日本の女性たちをキャリアから遠ざける要因として、パートを含めた専業主婦に対する税や社会保障の優遇政策がよく挙げられます。『貧困専業主婦』の著者・周 燕飛さんは、これら加えて女性たちに「専業主婦コース」を選ばせてしまう「欠乏の罠」が存在すると指摘します――。

※本稿は、周 燕飛『貧困専業主婦』(新潮選書)の一部を再編集したものです。

※写真はイメージです(写真=iStock.com/kohei_hara)

生涯で億単位の逸失所得が発生することも

一定収入以下の有配偶女性に対する税や社会保障の優遇政策は、「専業主婦」コースを選ぶ際に発生する所得減を緩和する働きがあります。
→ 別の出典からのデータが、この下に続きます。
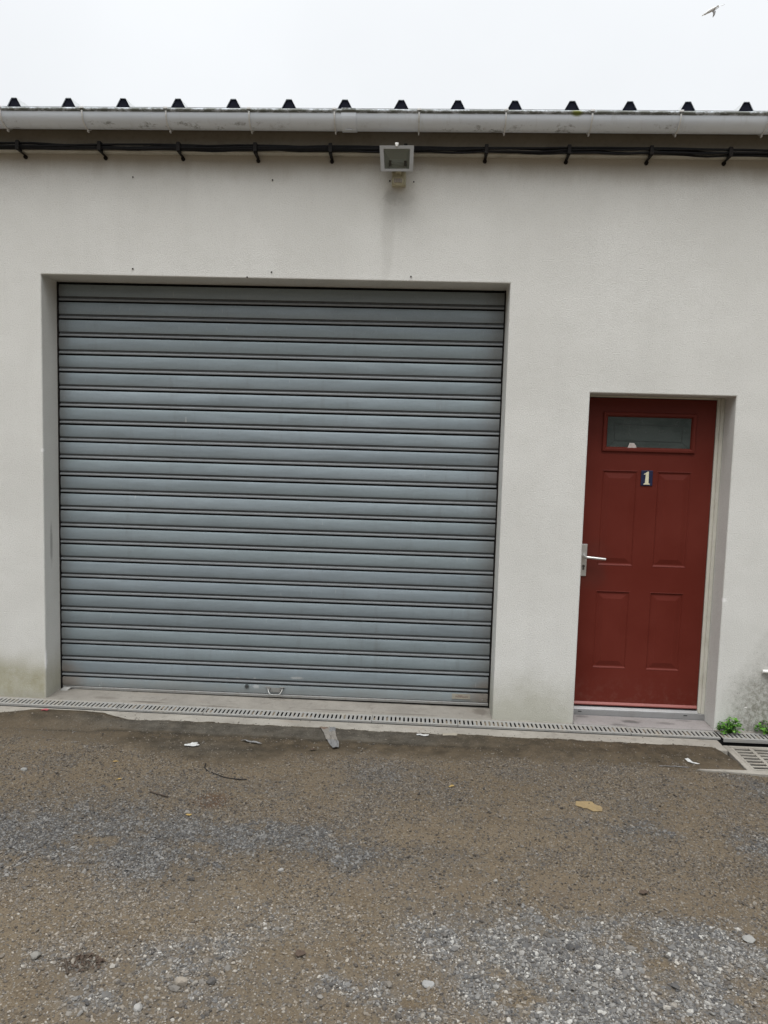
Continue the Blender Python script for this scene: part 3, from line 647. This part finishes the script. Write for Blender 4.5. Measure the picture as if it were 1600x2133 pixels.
# frame: jambs, head, threshold
s = MB(); fy = DY - .006
s.box(3.956, 3.9945, fy, .25, .03, 1.9305); s.box(3.1772, 3.2055, fy, .25, .03, 1.9305); s.box(3.2055, 3.956, fy, .25, 1.920, 1.9305)
s.box(3.974, 3.9943, fy - .012, fy - .0003, .03, 1.9303)
s.build('frame', FRAME, dr, bevel=.0025)
s = MB(); s.box(3.1775, 3.994, .150, .25, -.02, .030); s.prism([(.150, .0302), (.150, .034), (.168, .046), (.25, .046), (.25, .0302)], 'x', 3.206, 3.955)
for x in (3.245, 3.88): s.box(x - .011, x + .011, .1485, .152, .016, .021, 1)
s.build('threshold', [ALU, BLACK], dr, bevel=.0015)
# handle plate, lever, key hole
s = MB(); s.box(3.209, 3.2435, DY - .007, DY - .0005, .850, 1.044); hp = s.build('handle_plate', HANDLE, dr, bevel=.0015)
s = MB(); s.tube([(3.226, DY - .006, .972), (3.226, DY - .012, .972)], .0105, 16); s.tube([(3.226, DY - .010, .972), (3.226, DY - .040, .971), (3.229, DY - .048, .9705), (3.237, DY - .051, .970), (3.345, DY - .051, .962)], [.0085, .0085, .0085, .0082, .0075], 12)
s.build('lever', HANDLE, dr)
s = MB(); s.tube([(3.226, DY - .0065, .910), (3.226, DY - .010, .910)], .0085, 16); s.box(3.2205, 3.2315, DY - .0095, DY - .0065, .888, .9095); s.box(3.2250, 3.2275, DY - .0106, DY - .0095, .905, .913, 1)
s.build('cylinder_lock', [dirty('dark_lock', (.10, .095, .085), .5, .5), BLACK], dr, bevel=.0006)

# house number plate
np_ = thing('number_plate', (3.572, DY - .001, 1.405), 'small navy enamel plate with a cream number 1 on the red door', 'number plate')
s = MB(); s.box(3.538, 3.606, DY - .006, DY - .0008, 1.405, 1.495); s.build('plate', NT('navy_enamel', (.009, .013, .05), .4).mat, np_, bevel=.002)
s = MB(); c0 = 3.572
s.prism([(c0 - .019, 1.412), (c0 + .019, 1.412), (c0 + .019, 1.416), (c0 + .0105, 1.420), (c0 + .0095, 1.489), (c0 + .002, 1.489), (c0 - .006, 1.481), (c0 - .018, 1.475), (c0 - .018, 1.470), (c0 - .0075, 1.4725), (c0 - .0105, 1.420), (c0 - .019, 1.416)], 'y', DY - .0072, DY - .0058)
s.build('numeral', NT('cream_enamel', (.68, .63, .45), .45).mat, np_)

# ------------------------------------------------------------------ cable run
cr_ = thing('cable_run', (2, -.08, 3.2), 'bundle of black cables clipped along the wall below the gutter', 'cable')
ctrl = [(-4.5, 3.215), (-.2, 3.2165), (.54, 3.2175), (1.27, 3.2205), (2.65, 3.2265), (3.2, 3.2315), (4.05, 3.2265), (4.6, 3.218), (9, 3.225)]
cz_ = lambda x: float(np.interp(x, [c[0] for c in ctrl], [c[1] for c in ctrl]))
xs = np.arange(-4.5, 9.01, .06)
for k in range(5):
    pts = []
    for x in xs:
        a = x * (2.1 + .25 * math.sin(x * .9)) + k * 1.2566 + .5 * math.sin(x * 1.7 + k); spread = .0128 + .0045 * float(fbm(np.array([x]), np.array([k * 3.]), 1.3, 5)[0]) * 2 + .004 * max(0, min(1, (x - 3.3) / .4))
        sag = .004 * math.sin((x + .079) / .445 * 2 * math.pi - 1.6) * (1 + .6 * math.sin(x * 1.9 + k)) + .003 * math.sin(x * 3.1 + 2 * k)
        pts.append((x, -.078 + .6 * spread * math.sin(a), cz_(x) + spread * math.cos(a) - max(0, sag) * .8))
    MB().tube(pts, [.0062, .0055, .0068, .005, .0058][k], 7).build('cable', CABLE, cr_)
for i, (a, zf) in enumerate([(-.53, 3.19), (-.079, 3.193), (.385, 3.193), (.83, 3.194), (1.259, 3.189), (1.676, 3.191), (2.09, 3.196), (2.53, 3.203), (2.977, 3.204), (3.418, 3.205), (3.838, 3.207), (4.29, 3.2), (4.74, 3.2)]):
    z0 = cz_(a); s = MB()
    s.box(a - .010, a + .010, -.102, -.095, z0 - .026, z0 + .017); s.box(a - .009, a + .009, -.101, -.058, z0 + .0172, z0 + .022); s.box(a - .009, a + .009, -.0948, -.058, z0 - .026, z0 - .020)
    s.box(a - .007, a + .007, -.064, -.057, z0 - .0195, z0 + .017)
    s.box(a - .008, a + .008, -.094, -.003, zf - .004, z0 - .0262)
    cl = s.build('clip', CLIP, cr_, bevel=.0015)
    s = MB(); s.tube([(a, .001, zf - .012), (a, -.012, zf - .012)], [.012, .010], 10); s.build('screw', CLIP, cl)

# ------------------------------------------------------------------ floodlight with movement sensor
fl = thing('floodlight', (2.04, 0, 3.04), 'grey halogen floodlight with a yellowed movement sensor above the shutter', 'floodlight')
TL, TR, BL, BR = Vector((1.951, -.172, 3.207)), Vector((2.136, -.172, 3.210)), Vector((1.959, -.128, 3.088)), Vector((2.134, -.128, 3.090))
def quadpt(u, v): return (TL * (1 - u) + TR * u) * (1 - v) + (BL * (1 - u) + BR * u) * v
nrm = (TR - TL).cross(BL - TL).normalized()
if nrm.y > 0: nrm = -nrm
o_ = [quadpt(0, 0), quadpt(1, 0), quadpt(1, 1), quadpt(0, 1)]; i_ = [quadpt(.11, .13), quadpt(.89, .13), quadpt(.88, .90), quadpt(.12, .90)]
s = MB(); t = nrm * .008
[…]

このため、政府が意図しているかどうかはわかりませんが、日本の女性たちが「就業継続」コースよりも「専業主婦」コースを選ぶよう、誘導する効果があります。

身近な例に置き換えて想像してみましょう。「就業継続」コースは、多くの身体的・精神的負担が伴います。せっかく仕事に復帰しても、いつの間にか補佐的な仕事ばかりが与えられて出世コースとは縁遠くなり、キャリアの展望が見えなくなることもあります。いわゆる「マミー・トラック」というキャリアコースに乗せられることです。子育て期とキャリアの停滞期がちょうど重なり、同期の男性よりも配置と昇進の面で不利となり、仕事にやりがいを感じられなくなる女性も多いことでしょう。
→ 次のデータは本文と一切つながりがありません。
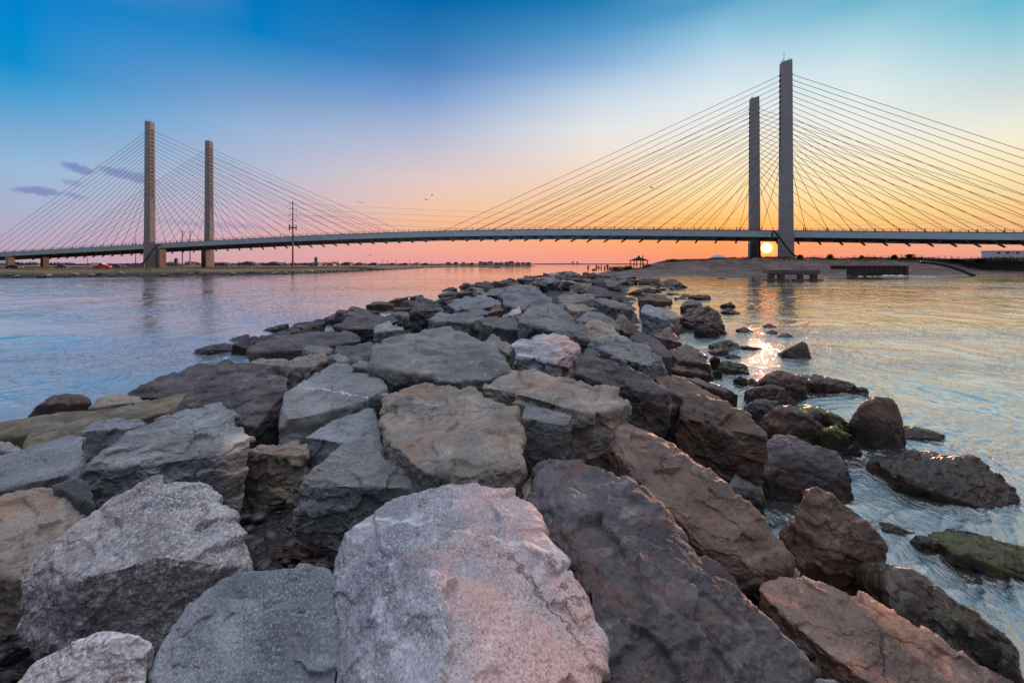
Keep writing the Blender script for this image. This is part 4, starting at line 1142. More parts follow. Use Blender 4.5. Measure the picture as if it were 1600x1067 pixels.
m, bb, pr = mat("bank_grass")
geo = bb.n('ShaderNodeNewGeometry'); pos = geo.outputs['Position']
sp = bb.n('ShaderNodeSeparateXYZ'); bb.put(sp.inputs[0], pos)
n1 = bb.noise(bb.vm('MULTIPLY', pos, (.05, .12, 1)), 1.0, 6, .65); n2 = bb.noise(pos, 1.5, 5, .7)
c = bb.mix(bb.rng(n1, .38, .62), rgb(86, 80, 50), rgb(146, 118, 92))
c = bb.mix(bb.m('MULTIPLY', bb.rng(n2, .5, .65), .5), c, rgb(62, 60, 40))
c = bb.mix(bb.rng(sp.outputs[2], 1.0, .55), c, rgb(58, 50, 48))
bb.put(pr.inputs['Base Color'], c); pr.inputs['Roughness'].default_value = .95
bb.put(pr.inputs['Normal'], bb.bump(n2, 1.0, .2))
gx = np.concatenate([np.arange(-900, -200, 14), np.arange(-200, -50, 1.5), np.arange(-50, 60, 5)])
gy = np.concatenate([np.arange(64, 240, 1.5), np.arange(240, 1250, 9)])
tag(sheet("river_bank", gx, gy, left_z, m), kind='structure')
# shore of the inner bay closing the horizon
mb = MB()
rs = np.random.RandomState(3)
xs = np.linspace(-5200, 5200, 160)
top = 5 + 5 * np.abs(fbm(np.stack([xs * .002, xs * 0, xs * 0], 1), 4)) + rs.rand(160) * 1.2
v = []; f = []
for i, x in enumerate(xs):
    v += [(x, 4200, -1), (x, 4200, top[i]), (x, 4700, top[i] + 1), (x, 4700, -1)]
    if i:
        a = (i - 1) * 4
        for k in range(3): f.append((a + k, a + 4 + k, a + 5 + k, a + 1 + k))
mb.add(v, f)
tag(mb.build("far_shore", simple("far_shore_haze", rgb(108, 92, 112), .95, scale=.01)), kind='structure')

# ------------------------------------------------------------------ grass and shrubs
def leafcloud(rs, n, c, rx, ry, rz, s):
    """n small leaf triangles in an uneven clump"""
    d = rs.randn(n, 3); d /= np.linalg.norm(d, axis=1, keepdims=True)
    r = rs.rand(n, 1) ** .45
    lumpy = 1 + .35 * vnoise(d * 2.1 + rs.rand(3) * 30)[:, None]
    p = d * r * lumpy * np.array([rx, ry, rz]) + np.array(c)
    a = rs.randn(n, 3) * s; b2 = rs.randn(n, 3) * s
    v = np.stack([p, p + a, p + b2], 1).reshape(-1, 3)
    f = np.arange(n * 3).reshape(-1, 3)
    return v, f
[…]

「専業主婦」コースを選択すれば、こうした葛藤からある意味で解放されます。むろん、その対価は、所得の減少です。専業主婦になった期間、賃金収入を失うだけではなく、仕事復帰後の収入も本来よりも低いことでしょう。専業主婦を選択することによって失われた逸失所得のことを、経済学では「機会費用」と呼びます。機会費用の中では、仕事復帰後における将来収入の低下が特に大きいことが知られており、「専業主婦」コースを選ぶことは、生涯で億単位の逸失所得が発生することもあります。

将来の高収入より、今の負担減を選んでしまう

問題は、こうした機会費用は、生涯にわたり少しずつかかるものであり、その金額の大きさが意識されにくいことです。一方、税や社会保障の優遇政策の恩恵は、機会費用に比べれば金額がはるかに及ばないものの、とても身近で金額もはっきりと分かります。

将来の高収入を選ぶか、現在の身体的・精神的負担減を選ぶか。長いタイム・スパンで考えれば、「就業継続」コースを選ぶ方が、より高い収入と消費水準を享受できます。一方、短いタイム・スパンで考えれば、身体的・精神的負担の軽減に加え、家事生産の「帰属所得」と税や社会保障政策の優遇は大きく、「専業主婦」コースを選ぶ方が有利のように思えるのかも知れません。経済学の用語で、将来の消費よりも、現在の消費を好む程度を「時間選好率」と呼びます。一般的には、時間選好率の高い人ほど、短いタイム・スパンで物事を決める可能性が高くなります。